(Scenes as source code)
----

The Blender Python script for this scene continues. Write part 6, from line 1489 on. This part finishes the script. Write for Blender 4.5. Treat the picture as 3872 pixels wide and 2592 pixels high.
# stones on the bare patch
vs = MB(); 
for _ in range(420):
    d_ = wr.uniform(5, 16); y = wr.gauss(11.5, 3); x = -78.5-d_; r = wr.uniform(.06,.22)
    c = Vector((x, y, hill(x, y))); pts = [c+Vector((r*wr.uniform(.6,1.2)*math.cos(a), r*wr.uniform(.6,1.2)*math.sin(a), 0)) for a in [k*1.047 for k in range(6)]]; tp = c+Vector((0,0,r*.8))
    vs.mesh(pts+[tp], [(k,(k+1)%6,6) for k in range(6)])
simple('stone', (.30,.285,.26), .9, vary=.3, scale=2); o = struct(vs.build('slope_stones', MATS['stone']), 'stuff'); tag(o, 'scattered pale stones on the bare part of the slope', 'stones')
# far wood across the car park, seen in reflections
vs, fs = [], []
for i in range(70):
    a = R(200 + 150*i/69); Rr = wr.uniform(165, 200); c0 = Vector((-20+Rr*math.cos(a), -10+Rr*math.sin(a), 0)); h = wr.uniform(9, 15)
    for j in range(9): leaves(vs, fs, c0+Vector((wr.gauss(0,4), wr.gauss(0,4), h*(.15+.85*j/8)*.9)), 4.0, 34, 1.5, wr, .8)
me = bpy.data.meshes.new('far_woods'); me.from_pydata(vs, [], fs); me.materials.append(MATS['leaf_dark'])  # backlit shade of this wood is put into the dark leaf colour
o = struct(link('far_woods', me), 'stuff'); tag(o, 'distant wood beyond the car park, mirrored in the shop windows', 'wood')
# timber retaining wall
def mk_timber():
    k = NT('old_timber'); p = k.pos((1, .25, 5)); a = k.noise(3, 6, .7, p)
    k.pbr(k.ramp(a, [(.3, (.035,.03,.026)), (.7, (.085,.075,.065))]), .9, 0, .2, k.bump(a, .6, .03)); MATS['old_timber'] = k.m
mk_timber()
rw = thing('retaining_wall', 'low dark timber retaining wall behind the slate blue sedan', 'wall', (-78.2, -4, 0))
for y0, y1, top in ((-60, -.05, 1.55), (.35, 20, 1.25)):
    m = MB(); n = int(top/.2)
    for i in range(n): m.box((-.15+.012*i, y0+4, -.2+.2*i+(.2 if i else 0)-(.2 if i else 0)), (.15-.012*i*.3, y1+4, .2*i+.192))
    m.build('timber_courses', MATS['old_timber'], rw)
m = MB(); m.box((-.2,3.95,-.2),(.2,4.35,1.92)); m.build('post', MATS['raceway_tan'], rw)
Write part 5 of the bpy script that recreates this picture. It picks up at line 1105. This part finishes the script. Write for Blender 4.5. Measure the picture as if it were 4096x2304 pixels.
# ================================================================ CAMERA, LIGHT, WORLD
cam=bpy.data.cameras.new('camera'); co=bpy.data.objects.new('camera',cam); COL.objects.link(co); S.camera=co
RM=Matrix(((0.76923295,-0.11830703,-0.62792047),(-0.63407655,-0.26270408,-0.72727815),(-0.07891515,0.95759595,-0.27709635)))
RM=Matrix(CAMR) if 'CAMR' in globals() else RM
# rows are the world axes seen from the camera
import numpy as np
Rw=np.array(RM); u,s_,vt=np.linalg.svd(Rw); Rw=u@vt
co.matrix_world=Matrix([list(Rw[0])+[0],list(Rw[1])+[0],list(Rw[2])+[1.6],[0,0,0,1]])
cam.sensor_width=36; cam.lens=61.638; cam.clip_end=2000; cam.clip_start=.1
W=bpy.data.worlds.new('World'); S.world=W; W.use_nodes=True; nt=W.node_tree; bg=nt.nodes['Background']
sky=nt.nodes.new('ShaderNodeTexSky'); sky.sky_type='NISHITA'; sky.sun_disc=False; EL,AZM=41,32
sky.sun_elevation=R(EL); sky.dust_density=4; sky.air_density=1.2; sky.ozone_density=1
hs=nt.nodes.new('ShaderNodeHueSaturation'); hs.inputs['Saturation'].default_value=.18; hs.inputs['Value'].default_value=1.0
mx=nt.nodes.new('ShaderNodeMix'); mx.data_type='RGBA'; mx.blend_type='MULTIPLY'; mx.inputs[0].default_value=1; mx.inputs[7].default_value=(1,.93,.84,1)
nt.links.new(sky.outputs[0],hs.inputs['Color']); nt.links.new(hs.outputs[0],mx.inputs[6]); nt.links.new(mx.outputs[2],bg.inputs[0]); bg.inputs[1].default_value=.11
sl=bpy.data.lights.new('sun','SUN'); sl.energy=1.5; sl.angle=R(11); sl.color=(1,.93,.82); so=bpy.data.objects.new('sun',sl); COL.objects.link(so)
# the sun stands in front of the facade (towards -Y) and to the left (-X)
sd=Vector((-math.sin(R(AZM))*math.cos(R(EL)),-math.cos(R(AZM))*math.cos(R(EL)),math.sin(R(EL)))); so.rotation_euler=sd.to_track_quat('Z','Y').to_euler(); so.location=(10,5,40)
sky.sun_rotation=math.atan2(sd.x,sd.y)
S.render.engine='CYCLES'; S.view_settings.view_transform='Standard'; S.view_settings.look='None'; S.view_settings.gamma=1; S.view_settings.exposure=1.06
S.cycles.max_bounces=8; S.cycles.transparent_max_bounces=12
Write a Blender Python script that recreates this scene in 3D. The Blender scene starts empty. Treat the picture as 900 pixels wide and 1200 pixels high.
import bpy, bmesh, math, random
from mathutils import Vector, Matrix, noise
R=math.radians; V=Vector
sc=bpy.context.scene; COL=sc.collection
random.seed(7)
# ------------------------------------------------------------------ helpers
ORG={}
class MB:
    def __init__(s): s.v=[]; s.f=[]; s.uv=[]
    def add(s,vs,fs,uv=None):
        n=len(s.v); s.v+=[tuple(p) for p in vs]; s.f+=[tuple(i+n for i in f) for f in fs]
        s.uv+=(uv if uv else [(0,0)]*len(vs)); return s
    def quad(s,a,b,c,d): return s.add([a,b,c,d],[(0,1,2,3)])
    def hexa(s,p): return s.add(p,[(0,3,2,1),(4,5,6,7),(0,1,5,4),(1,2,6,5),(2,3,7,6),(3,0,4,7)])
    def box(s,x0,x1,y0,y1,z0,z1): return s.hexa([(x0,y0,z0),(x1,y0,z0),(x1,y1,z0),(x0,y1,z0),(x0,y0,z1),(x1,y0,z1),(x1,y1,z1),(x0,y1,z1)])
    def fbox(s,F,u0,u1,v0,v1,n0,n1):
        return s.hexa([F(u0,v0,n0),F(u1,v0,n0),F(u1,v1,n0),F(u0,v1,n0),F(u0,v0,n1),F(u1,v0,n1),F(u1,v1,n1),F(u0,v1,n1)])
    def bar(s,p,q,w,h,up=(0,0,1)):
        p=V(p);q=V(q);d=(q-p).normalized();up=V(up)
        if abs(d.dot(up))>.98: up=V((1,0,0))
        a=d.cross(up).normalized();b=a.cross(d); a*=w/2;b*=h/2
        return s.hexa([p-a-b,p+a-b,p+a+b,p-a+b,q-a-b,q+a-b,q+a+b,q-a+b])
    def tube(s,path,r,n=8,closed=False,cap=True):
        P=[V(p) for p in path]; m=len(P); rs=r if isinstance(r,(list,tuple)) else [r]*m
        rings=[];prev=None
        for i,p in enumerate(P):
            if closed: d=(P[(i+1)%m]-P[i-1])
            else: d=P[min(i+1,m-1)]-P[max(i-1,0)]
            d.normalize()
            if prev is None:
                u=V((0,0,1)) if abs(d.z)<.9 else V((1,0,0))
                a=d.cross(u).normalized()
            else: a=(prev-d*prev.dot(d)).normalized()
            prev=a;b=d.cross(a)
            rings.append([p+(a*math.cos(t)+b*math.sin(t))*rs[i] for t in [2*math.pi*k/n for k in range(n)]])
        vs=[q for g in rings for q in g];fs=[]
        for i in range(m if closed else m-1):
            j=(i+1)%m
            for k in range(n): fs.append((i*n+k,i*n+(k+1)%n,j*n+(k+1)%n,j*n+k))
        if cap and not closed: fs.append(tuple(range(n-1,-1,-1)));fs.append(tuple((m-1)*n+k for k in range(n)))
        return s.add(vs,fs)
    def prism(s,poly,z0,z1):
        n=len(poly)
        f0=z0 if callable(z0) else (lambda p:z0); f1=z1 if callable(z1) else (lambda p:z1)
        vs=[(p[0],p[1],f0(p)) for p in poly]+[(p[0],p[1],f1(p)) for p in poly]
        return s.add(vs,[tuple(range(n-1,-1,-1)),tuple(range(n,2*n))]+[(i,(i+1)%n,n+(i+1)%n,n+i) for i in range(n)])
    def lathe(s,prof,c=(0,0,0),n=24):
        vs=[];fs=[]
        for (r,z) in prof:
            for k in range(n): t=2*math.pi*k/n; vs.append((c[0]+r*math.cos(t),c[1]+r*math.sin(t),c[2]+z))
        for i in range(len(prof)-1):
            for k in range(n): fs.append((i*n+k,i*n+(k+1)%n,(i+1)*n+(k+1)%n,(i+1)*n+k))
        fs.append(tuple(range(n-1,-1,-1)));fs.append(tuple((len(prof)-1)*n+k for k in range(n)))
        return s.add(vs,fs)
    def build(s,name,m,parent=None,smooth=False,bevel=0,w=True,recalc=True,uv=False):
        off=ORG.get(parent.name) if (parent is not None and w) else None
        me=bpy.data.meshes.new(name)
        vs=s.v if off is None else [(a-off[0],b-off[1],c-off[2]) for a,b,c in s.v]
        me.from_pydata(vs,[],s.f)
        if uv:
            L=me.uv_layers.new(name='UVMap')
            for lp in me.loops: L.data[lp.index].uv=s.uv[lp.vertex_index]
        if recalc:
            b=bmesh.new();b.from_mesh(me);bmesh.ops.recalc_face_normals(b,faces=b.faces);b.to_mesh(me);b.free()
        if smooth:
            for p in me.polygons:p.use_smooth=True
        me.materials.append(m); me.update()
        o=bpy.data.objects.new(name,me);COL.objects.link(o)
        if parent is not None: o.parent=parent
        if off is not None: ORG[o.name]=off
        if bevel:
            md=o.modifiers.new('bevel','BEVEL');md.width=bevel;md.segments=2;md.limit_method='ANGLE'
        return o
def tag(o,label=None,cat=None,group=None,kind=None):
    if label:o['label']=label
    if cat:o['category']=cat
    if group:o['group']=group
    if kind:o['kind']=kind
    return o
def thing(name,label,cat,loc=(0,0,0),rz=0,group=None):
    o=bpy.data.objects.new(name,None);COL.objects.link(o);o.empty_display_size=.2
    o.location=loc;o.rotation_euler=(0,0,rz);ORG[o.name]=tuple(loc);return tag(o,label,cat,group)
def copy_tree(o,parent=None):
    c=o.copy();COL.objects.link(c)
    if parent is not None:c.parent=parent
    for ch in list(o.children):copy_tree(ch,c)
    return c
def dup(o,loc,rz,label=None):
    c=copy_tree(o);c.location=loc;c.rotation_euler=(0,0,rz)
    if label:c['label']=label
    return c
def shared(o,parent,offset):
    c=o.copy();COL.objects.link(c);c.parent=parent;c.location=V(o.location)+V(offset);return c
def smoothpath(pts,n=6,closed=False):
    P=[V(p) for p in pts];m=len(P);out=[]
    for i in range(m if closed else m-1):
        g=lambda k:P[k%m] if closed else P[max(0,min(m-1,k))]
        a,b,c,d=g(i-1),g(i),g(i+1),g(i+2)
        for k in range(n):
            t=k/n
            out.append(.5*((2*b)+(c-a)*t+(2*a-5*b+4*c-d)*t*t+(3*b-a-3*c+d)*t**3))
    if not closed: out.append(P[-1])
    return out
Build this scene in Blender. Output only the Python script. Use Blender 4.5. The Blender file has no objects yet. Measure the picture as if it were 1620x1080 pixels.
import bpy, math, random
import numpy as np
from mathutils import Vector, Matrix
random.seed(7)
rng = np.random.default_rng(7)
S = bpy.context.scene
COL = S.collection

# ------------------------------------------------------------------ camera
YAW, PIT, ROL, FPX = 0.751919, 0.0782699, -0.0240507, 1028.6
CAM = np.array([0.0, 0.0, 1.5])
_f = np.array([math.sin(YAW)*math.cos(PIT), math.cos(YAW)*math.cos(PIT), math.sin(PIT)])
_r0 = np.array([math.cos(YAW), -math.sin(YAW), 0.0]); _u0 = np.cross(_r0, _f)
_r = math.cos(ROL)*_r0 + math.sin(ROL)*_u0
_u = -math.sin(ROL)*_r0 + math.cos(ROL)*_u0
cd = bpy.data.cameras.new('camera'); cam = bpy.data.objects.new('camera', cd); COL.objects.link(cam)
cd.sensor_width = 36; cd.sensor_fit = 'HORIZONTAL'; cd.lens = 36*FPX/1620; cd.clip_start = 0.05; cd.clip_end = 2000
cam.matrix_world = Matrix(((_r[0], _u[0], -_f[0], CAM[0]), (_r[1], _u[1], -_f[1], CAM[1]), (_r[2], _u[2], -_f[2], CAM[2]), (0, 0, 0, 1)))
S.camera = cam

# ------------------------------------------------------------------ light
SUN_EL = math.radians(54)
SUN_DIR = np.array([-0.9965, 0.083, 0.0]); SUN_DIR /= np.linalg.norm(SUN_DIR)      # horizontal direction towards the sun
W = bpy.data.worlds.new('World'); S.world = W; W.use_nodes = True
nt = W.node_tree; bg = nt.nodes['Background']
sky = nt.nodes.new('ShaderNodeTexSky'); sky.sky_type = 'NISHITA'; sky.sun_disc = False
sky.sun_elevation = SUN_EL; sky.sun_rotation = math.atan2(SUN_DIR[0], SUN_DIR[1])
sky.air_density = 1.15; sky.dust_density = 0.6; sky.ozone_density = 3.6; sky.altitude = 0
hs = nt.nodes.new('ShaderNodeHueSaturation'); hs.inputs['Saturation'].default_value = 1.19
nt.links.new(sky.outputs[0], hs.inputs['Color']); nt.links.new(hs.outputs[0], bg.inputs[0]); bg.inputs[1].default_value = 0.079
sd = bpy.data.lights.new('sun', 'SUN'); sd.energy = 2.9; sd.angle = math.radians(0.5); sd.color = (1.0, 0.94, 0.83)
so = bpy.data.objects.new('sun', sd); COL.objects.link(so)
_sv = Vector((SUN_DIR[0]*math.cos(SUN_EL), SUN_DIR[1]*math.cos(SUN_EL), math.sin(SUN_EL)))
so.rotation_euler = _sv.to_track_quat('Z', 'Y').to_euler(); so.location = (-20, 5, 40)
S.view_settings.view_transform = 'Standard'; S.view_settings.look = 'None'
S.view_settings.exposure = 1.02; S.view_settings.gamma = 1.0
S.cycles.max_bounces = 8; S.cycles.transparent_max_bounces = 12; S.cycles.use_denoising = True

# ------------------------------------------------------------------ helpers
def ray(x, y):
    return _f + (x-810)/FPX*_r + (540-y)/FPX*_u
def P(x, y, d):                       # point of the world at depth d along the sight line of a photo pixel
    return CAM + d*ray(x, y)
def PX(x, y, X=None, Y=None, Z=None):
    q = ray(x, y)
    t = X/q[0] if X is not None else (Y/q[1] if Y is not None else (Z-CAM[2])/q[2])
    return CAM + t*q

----

*DESCRIPTION OF THE TASK:* Extract the lines from the line with "Build this scene" to the line with "S.camera = cam", inclusive, reproducing them exactly and leaving out every other line.

*FINISHED ANSWER:*
Build this scene in Blender. Output only the Python script. Use Blender 4.5. The Blender file has no objects yet. Measure the picture as if it were 1620x1080 pixels.
import bpy, math, random
import numpy as np
from mathutils import Vector, Matrix
random.seed(7)
rng = np.random.default_rng(7)
S = bpy.context.scene
COL = S.collection

# ------------------------------------------------------------------ camera
YAW, PIT, ROL, FPX = 0.751919, 0.0782699, -0.0240507, 1028.6
CAM = np.array([0.0, 0.0, 1.5])
_f = np.array([math.sin(YAW)*math.cos(PIT), math.cos(YAW)*math.cos(PIT), math.sin(PIT)])
_r0 = np.array([math.cos(YAW), -math.sin(YAW), 0.0]); _u0 = np.cross(_r0, _f)
_r = math.cos(ROL)*_r0 + math.sin(ROL)*_u0
_u = -math.sin(ROL)*_r0 + math.cos(ROL)*_u0
cd = bpy.data.cameras.new('camera'); cam = bpy.data.objects.new('camera', cd); COL.objects.link(cam)
cd.sensor_width = 36; cd.sensor_fit = 'HORIZONTAL'; cd.lens = 36*FPX/1620; cd.clip_start = 0.05; cd.clip_end = 2000
cam.matrix_world = Matrix(((_r[0], _u[0], -_f[0], CAM[0]), (_r[1], _u[1], -_f[1], CAM[1]), (_r[2], _u[2], -_f[2], CAM[2]), (0, 0, 0, 1)))
S.camera = cam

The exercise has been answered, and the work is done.